On Tue, 28 Nov 1995, Adam Hupp wrote:
Can you imagine?? I'm simply not willing to fool myself into thinking that I ahve security by posting a key and using PGP.
Unless you can post some proof that PGP is insecure, stop insisting it is.
PGP is really not the issue. The issue is more my security and the environment that I use PGP in. I don't have a trusted machine to run PGP on. Anyone who wants to can come up to machine and copy my secret keyring or they can even watch me typing my password in.
So, I don't fool myself, and I don't use PGP, except for things like exchanging a one-time pad with someone when I've already sent the message out across another delivery mechanism, like on a floppy delivered my courier.
Alice de 'nonymous ...
You're a bonehead. On the one hand, you FAIL to stop or dramatically reduce claimed spoofings of your notes by using PGP (which would almost certainly work perfectly for this limited purpose) yet you claim that you'll only trust PGP in a limited scenario of courier-delivered data! Talk about "penny-wise and pound foolish"! Wake up, idiot!
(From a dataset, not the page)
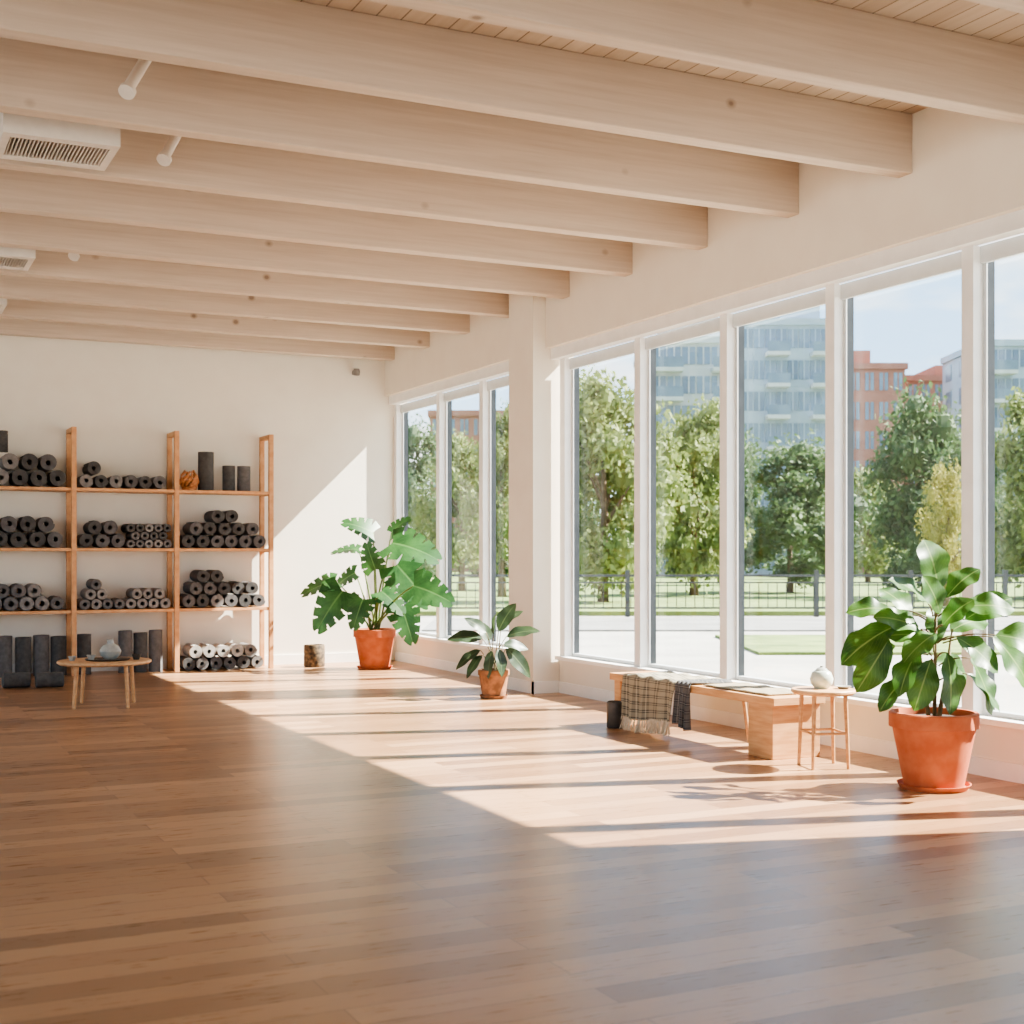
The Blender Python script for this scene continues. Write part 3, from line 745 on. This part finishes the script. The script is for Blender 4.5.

The purpose of encryption and signing and such is to REDUCE problems, ideally to zero but if not to some adequately small value. To fail to use signing when there is no ongoing problem is risky; to not use signing when there is a serious continuing problem is downright lunatic. That sets up an irresolvable contradiction: On the one hand, you're willing to tolerate a continuing problem, yet on the other you claim that your standards are so high that you won't use a system unless the probability of security essentially precludes a loss of security. Now can you see why we're laughing?